*Directive*: Out of all the lines below, count those with the word "from". Give the number only.

*Data lines*:
::::::::
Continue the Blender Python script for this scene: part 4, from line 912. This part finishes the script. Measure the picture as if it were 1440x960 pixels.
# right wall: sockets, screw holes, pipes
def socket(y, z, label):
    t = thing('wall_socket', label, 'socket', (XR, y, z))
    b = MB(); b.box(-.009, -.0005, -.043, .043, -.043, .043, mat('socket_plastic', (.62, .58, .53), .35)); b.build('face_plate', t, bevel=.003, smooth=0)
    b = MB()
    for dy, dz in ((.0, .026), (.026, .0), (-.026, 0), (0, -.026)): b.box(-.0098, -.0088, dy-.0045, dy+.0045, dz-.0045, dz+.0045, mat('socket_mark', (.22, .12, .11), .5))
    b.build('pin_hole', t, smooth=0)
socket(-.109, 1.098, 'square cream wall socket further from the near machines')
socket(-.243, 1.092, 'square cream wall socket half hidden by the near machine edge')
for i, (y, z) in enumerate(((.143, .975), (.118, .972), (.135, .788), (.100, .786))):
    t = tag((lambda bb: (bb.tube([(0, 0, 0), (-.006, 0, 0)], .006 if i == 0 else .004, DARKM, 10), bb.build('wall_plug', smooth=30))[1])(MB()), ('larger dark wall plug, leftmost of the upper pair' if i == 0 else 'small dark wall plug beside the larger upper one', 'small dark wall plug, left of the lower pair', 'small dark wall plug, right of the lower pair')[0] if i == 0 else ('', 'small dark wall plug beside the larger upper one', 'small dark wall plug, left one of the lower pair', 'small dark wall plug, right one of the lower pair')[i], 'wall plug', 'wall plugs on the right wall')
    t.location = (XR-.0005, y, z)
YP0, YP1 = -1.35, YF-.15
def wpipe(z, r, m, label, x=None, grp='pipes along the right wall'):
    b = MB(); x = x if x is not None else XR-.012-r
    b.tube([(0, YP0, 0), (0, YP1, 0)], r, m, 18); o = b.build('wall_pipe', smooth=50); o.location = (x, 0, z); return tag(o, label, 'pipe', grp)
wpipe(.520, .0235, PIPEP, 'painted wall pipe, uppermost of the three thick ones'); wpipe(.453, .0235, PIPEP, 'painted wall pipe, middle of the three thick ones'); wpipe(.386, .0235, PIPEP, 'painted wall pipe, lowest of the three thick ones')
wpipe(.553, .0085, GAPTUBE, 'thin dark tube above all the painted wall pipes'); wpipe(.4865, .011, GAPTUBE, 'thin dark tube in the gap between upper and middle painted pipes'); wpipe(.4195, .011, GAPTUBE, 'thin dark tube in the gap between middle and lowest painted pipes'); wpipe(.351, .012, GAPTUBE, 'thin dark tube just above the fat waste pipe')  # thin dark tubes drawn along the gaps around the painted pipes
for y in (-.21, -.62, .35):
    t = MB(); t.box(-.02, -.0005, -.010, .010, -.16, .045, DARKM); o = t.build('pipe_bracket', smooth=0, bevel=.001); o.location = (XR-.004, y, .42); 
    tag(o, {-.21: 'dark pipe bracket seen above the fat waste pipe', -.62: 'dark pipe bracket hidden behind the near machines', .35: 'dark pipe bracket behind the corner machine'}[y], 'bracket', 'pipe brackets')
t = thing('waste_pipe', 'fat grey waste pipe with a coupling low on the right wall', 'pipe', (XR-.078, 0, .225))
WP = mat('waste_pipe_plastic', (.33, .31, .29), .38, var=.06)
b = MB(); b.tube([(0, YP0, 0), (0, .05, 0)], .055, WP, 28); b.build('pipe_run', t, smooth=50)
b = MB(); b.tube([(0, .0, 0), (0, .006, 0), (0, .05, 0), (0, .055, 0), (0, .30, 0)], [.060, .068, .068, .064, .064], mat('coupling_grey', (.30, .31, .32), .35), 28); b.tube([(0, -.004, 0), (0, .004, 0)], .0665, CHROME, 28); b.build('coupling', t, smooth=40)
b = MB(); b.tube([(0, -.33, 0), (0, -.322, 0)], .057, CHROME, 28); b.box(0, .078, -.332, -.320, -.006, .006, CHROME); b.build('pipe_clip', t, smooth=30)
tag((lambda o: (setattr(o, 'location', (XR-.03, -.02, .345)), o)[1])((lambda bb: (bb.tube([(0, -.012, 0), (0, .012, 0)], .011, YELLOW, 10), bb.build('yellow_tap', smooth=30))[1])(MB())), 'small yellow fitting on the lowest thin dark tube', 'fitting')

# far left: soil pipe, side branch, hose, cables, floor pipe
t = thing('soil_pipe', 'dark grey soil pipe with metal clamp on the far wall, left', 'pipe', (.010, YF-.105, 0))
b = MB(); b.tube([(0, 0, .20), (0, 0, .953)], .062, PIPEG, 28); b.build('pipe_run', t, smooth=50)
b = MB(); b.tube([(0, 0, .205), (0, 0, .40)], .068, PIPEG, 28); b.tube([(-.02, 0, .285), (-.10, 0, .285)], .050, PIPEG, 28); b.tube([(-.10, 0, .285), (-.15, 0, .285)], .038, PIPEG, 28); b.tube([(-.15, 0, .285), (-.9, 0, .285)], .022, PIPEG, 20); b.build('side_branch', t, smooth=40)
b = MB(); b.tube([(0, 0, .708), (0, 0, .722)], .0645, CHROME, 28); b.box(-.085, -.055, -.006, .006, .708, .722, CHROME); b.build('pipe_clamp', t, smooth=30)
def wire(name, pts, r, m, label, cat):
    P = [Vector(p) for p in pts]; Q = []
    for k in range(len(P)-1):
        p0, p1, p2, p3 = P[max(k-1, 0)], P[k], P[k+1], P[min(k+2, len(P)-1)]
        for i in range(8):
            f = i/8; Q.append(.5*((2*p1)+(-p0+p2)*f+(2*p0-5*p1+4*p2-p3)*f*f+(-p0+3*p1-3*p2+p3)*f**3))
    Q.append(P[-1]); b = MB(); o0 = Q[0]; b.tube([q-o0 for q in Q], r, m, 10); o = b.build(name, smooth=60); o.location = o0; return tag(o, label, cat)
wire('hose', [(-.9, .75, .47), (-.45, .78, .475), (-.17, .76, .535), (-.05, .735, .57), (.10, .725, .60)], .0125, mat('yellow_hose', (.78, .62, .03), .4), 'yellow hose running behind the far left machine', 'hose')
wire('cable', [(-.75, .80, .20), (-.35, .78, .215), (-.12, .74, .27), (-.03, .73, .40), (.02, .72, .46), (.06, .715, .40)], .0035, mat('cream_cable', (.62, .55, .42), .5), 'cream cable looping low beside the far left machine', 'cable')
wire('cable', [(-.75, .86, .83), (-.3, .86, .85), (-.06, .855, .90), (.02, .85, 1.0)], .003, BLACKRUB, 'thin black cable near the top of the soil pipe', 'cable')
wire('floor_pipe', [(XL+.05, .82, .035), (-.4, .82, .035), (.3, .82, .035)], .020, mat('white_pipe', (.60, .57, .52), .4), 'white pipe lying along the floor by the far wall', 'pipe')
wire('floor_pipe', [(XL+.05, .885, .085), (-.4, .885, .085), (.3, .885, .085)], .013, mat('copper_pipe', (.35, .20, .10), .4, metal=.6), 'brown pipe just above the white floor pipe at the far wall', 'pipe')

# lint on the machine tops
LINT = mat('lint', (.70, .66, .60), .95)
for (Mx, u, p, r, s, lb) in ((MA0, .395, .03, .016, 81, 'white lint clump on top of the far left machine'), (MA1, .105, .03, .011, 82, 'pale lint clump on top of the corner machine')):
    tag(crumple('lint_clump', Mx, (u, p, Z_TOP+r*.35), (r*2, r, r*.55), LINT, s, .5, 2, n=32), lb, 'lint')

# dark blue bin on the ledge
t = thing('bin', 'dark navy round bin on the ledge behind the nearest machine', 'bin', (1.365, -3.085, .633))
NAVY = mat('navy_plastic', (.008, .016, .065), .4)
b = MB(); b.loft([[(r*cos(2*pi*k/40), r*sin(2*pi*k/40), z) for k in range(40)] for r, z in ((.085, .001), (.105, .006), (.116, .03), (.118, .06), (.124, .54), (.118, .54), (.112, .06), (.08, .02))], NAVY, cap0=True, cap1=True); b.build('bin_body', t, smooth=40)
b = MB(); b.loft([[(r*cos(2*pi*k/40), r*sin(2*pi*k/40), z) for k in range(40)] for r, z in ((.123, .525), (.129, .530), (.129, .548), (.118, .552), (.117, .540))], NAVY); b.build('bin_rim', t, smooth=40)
::::::::
*Output for this task*: 2